Il ruolo deve essere non fisso ma funzionale, in base alle caratteristiche del giocatore.

Le squadre che hanno grandi qualità possono permettersi di aderire in toto al principio che citi, perché hanno qualità, duttilità, attitudine a cambiare e leggere la situazione, in tutti i giocatori. Cancelo se lo porti nel mezzo a fare la mezzala te lo fa, Cuadrado può fare il terzino a quattro, l’esterno alto del 4-3-3, il quinto del 3-5-2…a Verona avevo Romulo che faceva il terzino destro, l’esterno alto o la mezzala in un 4-3-3, il quinto in un 3-5-2. Fares nel settore giovanile faceva la punta centrale, con noi ha fatto la punta esterna nel 4-3-3 o il terzino, ora fa il quinto nel 3-5-2…ma parliamo di giocatori di grandi qualità con duttilità e con caratteristiche particolari.

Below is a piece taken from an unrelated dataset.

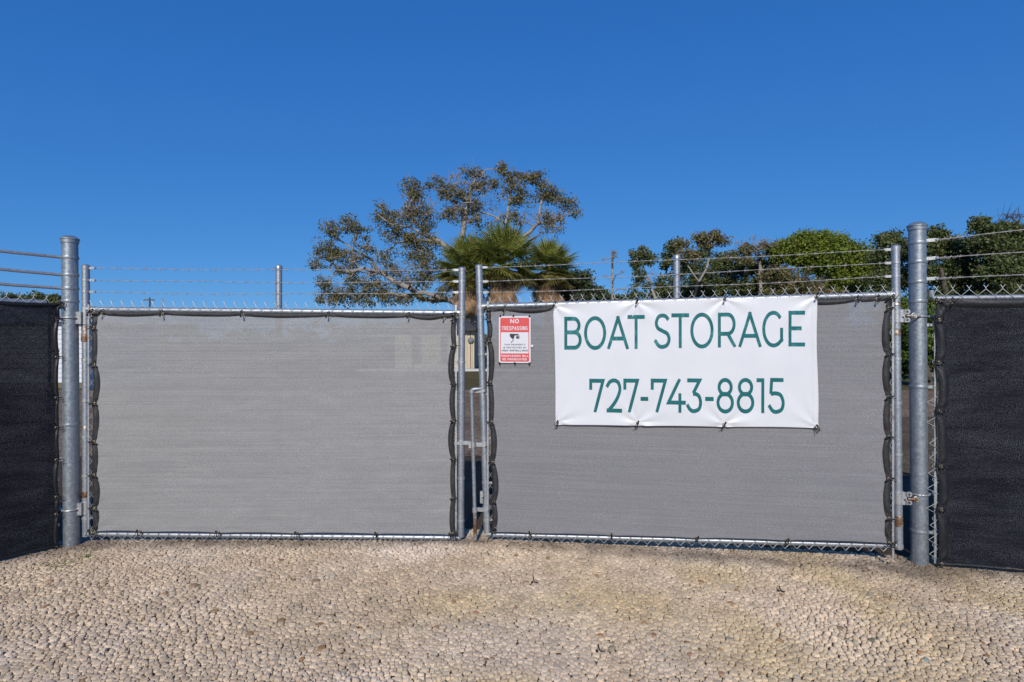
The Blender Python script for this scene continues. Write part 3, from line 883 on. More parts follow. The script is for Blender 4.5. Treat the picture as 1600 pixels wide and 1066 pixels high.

Poi è chiaro che oggi nel calcio moderno devi saper fare più cose, come il portiere che deve anche saper impostare, così come il difensore…dico però che esiste una evoluzione del ruolo ma non che il ruolo non esista più. Altrimenti c’è il rischio che abbia ad esempio difensori bravi con la palla ma che in 1 contro 1 non sappiano difendere o portieri che sono abilissimi con i piedi ma che non sanno parare. Il no.1 deve saper parare e anche saper giocare la palla. Per questo credo che esista una evoluzione del ruolo: un giocatore deve essere completo, saper fare più cose…ecco appunto la duttilità ma non che non esistano più ruoli. Se facciamo scomparire il ruolo poi ci ritroveremo a rimpiangere il fatto che non esistono più i vari Chiellini, Barzagli, Materazzi, etc…i ruoli si stanno evolvendo nella loro completezza ma senza perdere di vista la loro origine. Fluidità, evoluzione e duttilità.

Grazie Simone, è stata un’intervista preziosissima e piena di spunti. Ringrazio ovviamente anche il Benevento Cacico della disponibilità. 

Grazie a te Michele per aver pensato a me e per avermi permesso di condividere il mio pensiero su questi temi.